Si les sujets traités sont suffisamment intéressants pour être élus, pourquoi attendre une compétition startup pour travailler avec des jeunes pousses ? Et comment peut-on donner 6 mois à des entreprises aussi petites pour déployer des projets stables quand il est question de sujets aussi complexe sur le plan du déploiement sur lieu physique (Pack-Editions passe par des bornes physiques) et d’algorithme de recommandation pour la navigation ?
Un open-bar pour les entreprises en manque d’innovation ?
Le procédé Open Innovation est intéressant à de nombreux niveaux : il facilite la diffusion des innovations technologiques et d’usage entre différents acteurs du même secteur. Dans le cas du Tourist Experience Challenge, les propositions d’amélioration de l’expérience d’utilisation du Transilien sont très en retard par rapport aux habitudes des utilisateurs. En admettant qu’il faut être un « tech savvy » (amateur de technologie) pour utiliser ces services, il y a déjà une énorme concurrence sur les sujets ciblés. À commencer par Word Lens pour la traduction des textes, et CityMapper pour l’aide au déplacement urbain.
L’exemple de ce challenge démontre que la SNCF a perdu pied face à l’évolution technologique et l’avance des consommateurs face à elle.
L’exemple de ce challenge démontre que la SNCF a perdu pied face à l’évolution technologique et l’avance des consommateurs face à elle. L’utilisation à tort et à travers des compétitions startups et autres hackathons (compétition visant à créer une idée d’entreprise et son prototype de service en 48h-72h) démontre que les responsables de l’innovation sont à la peine.
Certes, le champ des possibles s’est de plus en plus élargi, mais c’est à ce moment précis qu’il faut avoir une connaissance fine des besoins et des comportements de ses clients. Connaissance qui permet de poser les bonnes questions, de définir clairement les attentes et ainsi d’éviter des résultats comme celui de la SNCF et la déroute à venir des startups qui sont sélectionnées.
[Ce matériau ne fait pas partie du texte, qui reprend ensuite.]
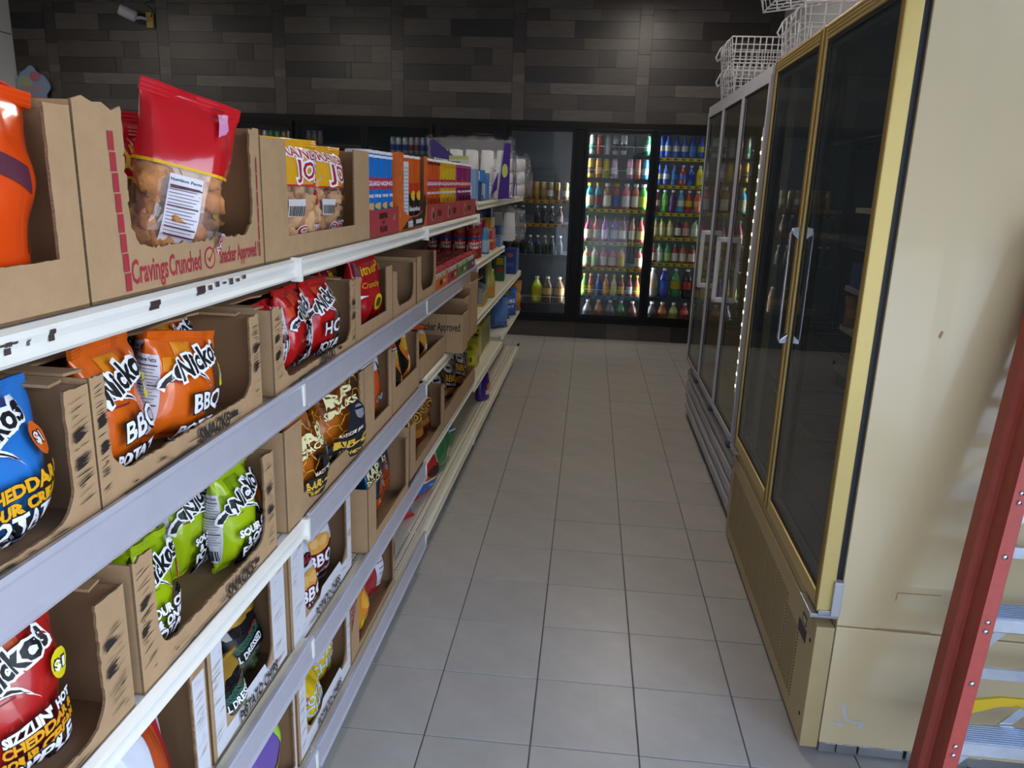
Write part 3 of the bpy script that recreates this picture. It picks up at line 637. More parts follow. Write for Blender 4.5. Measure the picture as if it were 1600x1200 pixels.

des concepts publicitaires nouvelle génération
Car rares sont les exemples de compétitions de startups qui accouchent de succès. Non pas qu’il ne soit pas possible d’en sortir de belles choses, mais parce que les entreprises ne les utilisent pas correctement :
- ce sont souvent les directions marketing / communication, voire celles des ressources humaines, qui gèrent ce genre d’événement
- le partage d’informations internes est trop limité pour que les entreprises puissent proposer des solutions adaptées et durables
- les dotations proposées sont en total décalage face aux besoins réels qui devraient être anticipés
Les actions comme le Tourist Experience Challenge sont donc pleines de bonne volonté mais complètement hors sol. Un tel événement a pu être facturé entre 75 000€ et 150 000€ à la SNCF, hors dotations. Et ce qui a démarré par un concours européen a accouché d’une souris : 2 projets franco-francais sur des expériences sans valeur ajoutée et des grandes difficultés à prévoir pour leur déploiement. Seul bon point pour la SNCF dans ce tableau sombre : ces deux projets « test » ne vont coûter que le quart d’un des projets si cela avait été pris en charge par une société classique. Nous ne l’espérons pas, mais le résultat a de grandes chances de mettre à genou les porteurs de projet.
On peut tirer de tout cela deux conclusions. La première, ce serait de conseiller aux startups de passer leur temps à chercher des clients plutôt que de participer à ce genre de concepts publicitaires proposés par des entreprises qui ne connaissent pas les réalités du terrain. La deuxième, ce serait d’inviter ces entreprises à mieux préparer leurs programmes d’Open Innovation pour tirer de réels avantages des collaborations avec les jeunes pousses. Il reste du boulot.